To extend the discussion of prepositions I'll make an observation from a C-SPAN panel on Covering the Bush Presidency moderated by Tony Snow. Towards the end of the conversation, April Ryan (American Urban Radio) in an exchange of comments regarding President Bush's demeanor and personality explains that the president likes to give people a hard time and she recalls one conference when she asked him not to "pick with" her. I'm pretty sure she repeated it. (How's that for scientifically collected data?)

This ties in quite snuggly with the thoughts I posted several days ago regarding prepositions. One important distinction I failed to make back then was between produced prepositional phrases and frozen phrases. This is an important distinction to make when working with the syntax and morphology of a language.
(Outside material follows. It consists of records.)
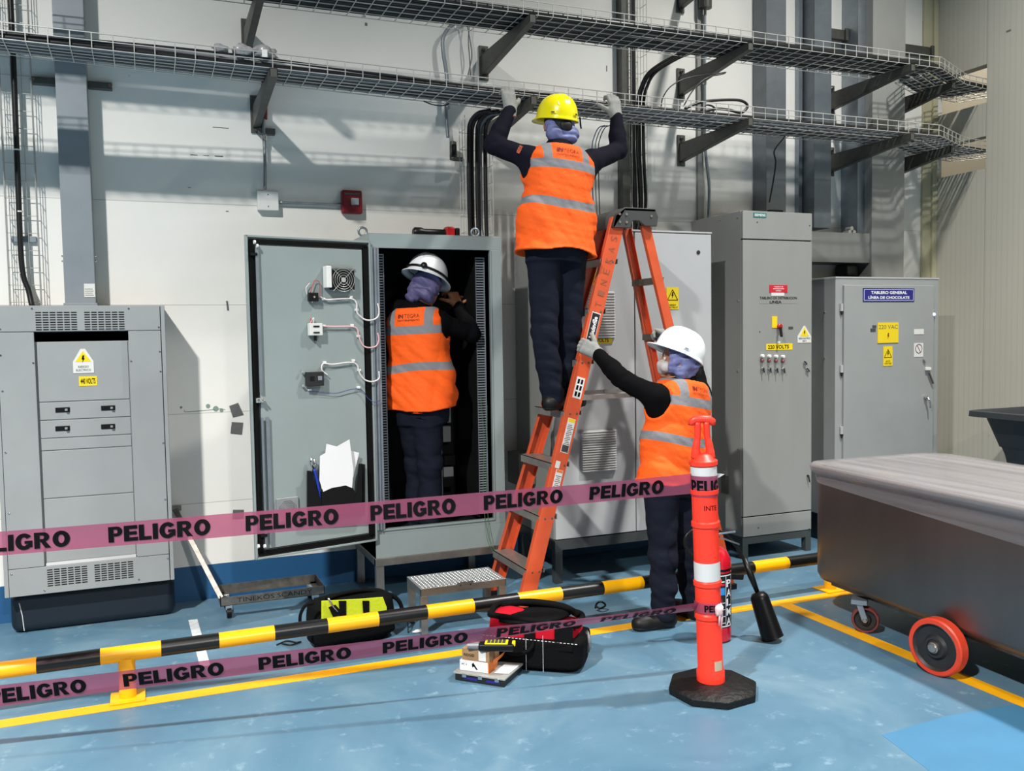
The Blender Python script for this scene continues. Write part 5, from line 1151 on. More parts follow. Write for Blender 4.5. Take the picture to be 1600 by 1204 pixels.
T3 = thing('brown_box', c3-Z*c3[2]+Z*zz1, 'brown cardboard box on top of the white box', 'box')
MB().obox(c3, ax3, hf3).obj('box_body', M['card'], T3, bevel=.0015)
MB().obox(c3+u3*.036-v3*(hf3[1]+.0008), ax3, (.019, .0008, .023)).obj('white_label', M['label_white'], T3)
mb = MB(); letters(mb, 'RIDGID', c3-u3*.034-v3*(hf3[1]+.0008)-Z*.002, u3, Z, .056, .013, .02); mb.obj('lettering', M['ink'], T3)
fl_ = c+u*hf[0]*.62+v*hf[1]*.0+Z*(.045-c[2]+.002)
cloth([fl_-u*.02-v*.07, fl_+u*.05-v*.055, fl_+u*.055+v*.075, fl_-u*.02+v*.06], (0, 0, .0015), 'leaflet', M['paper'], None); o = bpy.data.objects['leaflet']; tag(o, 'white leaflet under the boxes on the flat case', 'paper')
f2_ = c2+u2*(hf2[0]+.012)+Z*(.01)
cloth([f2_-v2*.02, f2_+u2*.0-v2*.02+Z*.022, f2_+v2*.09+u2*.02+Z*.03, f2_+v2*.09], (u2*.001), 'orange_flap', M['card_orange'], T2)
tzp = c3+Z*(hf3[2])+u3*.085-v3*.022
T4 = thing('handheld_tester', tzp, 'yellow and black handheld tester lying on the brown box', 'tester')
ta = np.array([.9, -.44, 0]); ta /= np.linalg.norm(ta); tb_ = np.array([-ta[1], ta[0], 0]); tu = np.array([0, 0, 1.0])
MB().obox(tzp+Z*.018+ta*.01, (ta, tb_, tu), (.085, .036, .017)).obj('case', M['black'], T4, bevel=.010, seg=3)
fcz = MB().obox(tzp+Z*.0365+ta*.01, (ta, tb_, tu), (.055, .029, .003)).obj('yellow_face', M['yellow'], T4, bevel=.002)
mb = MB()
for i in range(5):
    for j in range(4): mb.obox(tzp+Z*.0402+ta*(.01+.018*(i-2))+tb_*.0125*(j-1.5), (ta, tb_, tu), (.0075, .0036, .0012))
mb.obj('keypad', M['cab_dark'], fcz)
MB().obox(tzp+Z*.03+ta*.092, (ta, tb_, tu), (.008, .018, .010)).obj('yellow_tip', M['yellow'], T4, bevel=.004)
MB().cyl(tzp+Z*.017-ta*.13, tzp+Z*.017-ta*.075, .015, .019, n=14).obj('grey_nose', M['cable_grey'], T4, smooth=True, angle=40)

# ================================================================== step stool
T = thing('step_stool', (1.62, 4.98, 0), 'low stainless step stool with a studded tread top', 'stool')
s0 = at(655, 985, z=0); h_ = .262
A = np.array([s0[0]-.005, s0[1], 0]); 
def solve_top(px, py): return at(px, py, z=h_)
q0 = solve_top(655, 918); q1 = solve_top(793, 905); q2 = solve_top(773, 886); q3 = solve_top(640, 898)
xs0, xs1 = q0[0], q1[0]; ys0, ys1 = (q0[1]+q1[1])/2, (q2[1]+q3[1])/2
MB().box((xs0, ys0, h_-.003), (xs1, ys1, h_)).obj('tread', M['alu'], T, bevel=.001)
mb = MB(); i = 0
x_ = xs0+.02
while x_ < xs1-.015:
    j = 0; y_ = ys0+.015+(i % 2)*.012
    while y_ < ys1-.01:
        mb.lathe((x_, y_, h_-.001), Z, [(0, .006), (.003, .004), (.0035, .001)], 6); y_ += .026
    x_ += .022; i += 1
mb.obj('tread_studs', M['alu'], T)
mb = MB().box((xs0, ys0, h_-.042), (xs1, ys0+.003, h_-.003)).box((xs0, ys0, h_-.042), (xs0+.003, ys1, h_-.003)).box((xs1-.003, ys0, h_-.042), (xs1, ys1, h_-.003)).box((xs0, ys1-.003, h_-.042), (xs1, ys1, h_-.003))
mb.obj('apron', M['steel_plain'], T)
for x_ in (xs0, xs1-.04):
    for y_ in (ys0, ys1-.04): MB().box((x_, y_, 0), (x_+.04, y_+.04, h_-.042)).obj('leg', M['steel_plain'], T, bevel=.003)
c = at(727, 913, y=ys0); MB().box(c+(-.048, -.003, -.022), c+(.048, 0, .018)).obj('joint_plate', M['steel_plain'], T)
for d_ in (-.03, .03): MB().lathe(c+(d_, -.003, 0), (0, -1, 0), [(0, .005), (.001, .005)], 8).obj('rivet', M['cast'], T)

# ================================================================== small floor cart
T = thing('platform_trolley', (.64, 5.60, 0), 'low scuffed steel trolley frame with a long handle leaning on the wall', 'trolley')
zt2 = .135; A = at(345, 937, z=zt2); B_ = at(505, 912, z=zt2); Cc = at(478, 897, z=zt2); Dd = at(338, 915, z=zt2)
xa, xb2, ya, yb2 = A[0], B_[0], (A[1]+B_[1])/2, min((Cc[1]+Dd[1])/2, 5.80)
yb2 = max(yb2, ya+.25)
mb = MB().box((xa, ya, zt2-.05), (xb2, ya+.004, zt2)).box((xa, yb2-.004, zt2-.05), (xb2, yb2, zt2)).box((xa, ya, zt2-.05), (xa+.004, yb2, zt2)).box((xb2-.004, ya, zt2-.05), (xb2, yb2, zt2))
mb.box((xa, ya, zt2-.052), (xb2, ya+.04, zt2-.048)).box((xa, yb2-.04, zt2-.052), (xb2, yb2, zt2-.048)).box((xa, ya, zt2-.052), (xa+.04, yb2, zt2-.048)).box((xb2-.04, ya, zt2-.052), (xb2, yb2, zt2-.048))
fr_ = mb.obj('frame', M['steel_dirty'], T)
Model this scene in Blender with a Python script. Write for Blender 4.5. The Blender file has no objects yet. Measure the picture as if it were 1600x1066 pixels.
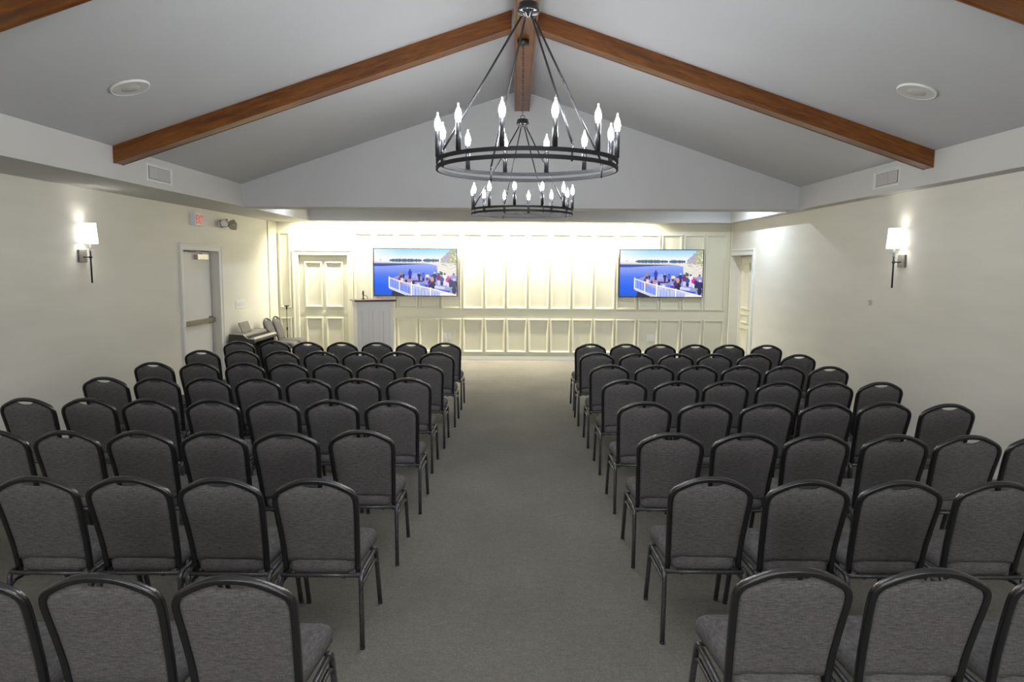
import bpy, bmesh, math, random
from mathutils import Vector, Matrix
random.seed(7)
C = bpy.context.scene.collection
R = math.radians
PI = math.pi

# ------------------------------------------------------------------ materials
def mat(name, color, rough=0.6, metal=0.0, spec=0.5, noise=None, bump=None, emit=None, strength=0.0):
    m = bpy.data.materials.new(name); m.use_nodes = True
    nt = m.node_tree; b = nt.nodes['Principled BSDF']
    b.inputs['Base Color'].default_value = (*color, 1)
    b.inputs['Roughness'].default_value = rough
    b.inputs['Metallic'].default_value = metal
    b.inputs['Specular IOR Level'].default_value = spec
    tc = None
    if noise or bump:
        tc = nt.nodes.new('ShaderNodeTexCoord')
    def noise_node(scale, detail):
        mp = nt.nodes.new('ShaderNodeMapping')
        mp.inputs['Scale'].default_value = scale
        nt.links.new(tc.outputs['Object'], mp.inputs['Vector'])
        n = nt.nodes.new('ShaderNodeTexNoise')
        n.inputs['Scale'].default_value = 1.0; n.inputs['Detail'].default_value = detail
        nt.links.new(mp.outputs['Vector'], n.inputs['Vector'])
        return n
    if noise:
        layers = noise if isinstance(noise, list) else [noise]
        prev = None
        for sc, amt in layers:
            n = noise_node(sc, 3)
            mr = nt.nodes.new('ShaderNodeMapRange')
            mr.inputs['From Min'].default_value = 0.3; mr.inputs['From Max'].default_value = 0.7
            mr.inputs['To Min'].default_value = 1 - amt; mr.inputs['To Max'].default_value = 1 + amt
            nt.links.new(n.outputs['Fac'], mr.inputs['Value'])
            mx = nt.nodes.new('ShaderNodeVectorMath'); mx.operation = 'SCALE'
            if prev is None:
                mx.inputs[0].default_value = color
            else:
                nt.links.new(prev.outputs['Vector'], mx.inputs[0])
            nt.links.new(mr.outputs['Result'], mx.inputs['Scale'])
            prev = mx
        nt.links.new(prev.outputs['Vector'], b.inputs['Base Color'])
    if bump:
        sc, st, dist = bump
        n = noise_node(sc, 4)
        bp = nt.nodes.new('ShaderNodeBump')
        bp.inputs['Strength'].default_value = st; bp.inputs['Distance'].default_value = dist
        nt.links.new(n.outputs['Fac'], bp.inputs['Height'])
        nt.links.new(bp.outputs['Normal'], b.inputs['Normal'])
    if emit:
        b.inputs['Emission Color'].default_value = (*emit, 1)
        b.inputs['Emission Strength'].default_value = strength
    return m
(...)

In Chaucer's English we find nouns and adjectives with a final 'e' in frozen or "petrified" forms. Moore and Marckwardt in Historical Outlines of English Sounds and Inflections identify this alternation in the phrases "out of towne" and "of the toun." Another "petrified dative" is found in the phrase "with-alle" (in which the adjective "all" is used as a noun.

When the words in some phrases lock arms and insist on working as a unit we find they resist trends that have affected other forms. Because the phrase "of towne" was very common, the dative inflection was preserved, or petrified, even though the dative was generally unused by (in? at? on?) Chaucer's time.

And of course the opposite can happen. A change in a phrase can easily take hold when the phrase is common enough to set the usage. Phrases about voting are so common every few years that any slight change can be cemented quickly. So we find the vote for/vote on alternation. (This use was probably reinforced more by the high frequency of casting votes for/on internet articles and posts.)

It seems that "pick with" has not reached the same level of usage. It looks more like an inadvertent and perhaps erratic syntactic blend. A Google™ search produces mostly results related in the phrase "a bone to pick with [X]." Ryan's use is probably a combination of "pick on" and "mess with." The meanings are almost identical and in conversation this blend is understandable.

2 comments:

  1. I don't know if I should be concerned or not, but it seems like your recent observations, at least on preposition use, have come from some fairly narrow fields, C-SPAN and the Grammys. Are you going to spread your net or draw it tight?

    yazxkoos

    ReplyDelete
  2. I'd argue that C-SPAN itself is quite a wide net, snagging speakers from all regions in all sorts of styles and in all sorts of contexts.

    And to throw the Grammys on top of that.

    Okay so I don't have that many cable channels.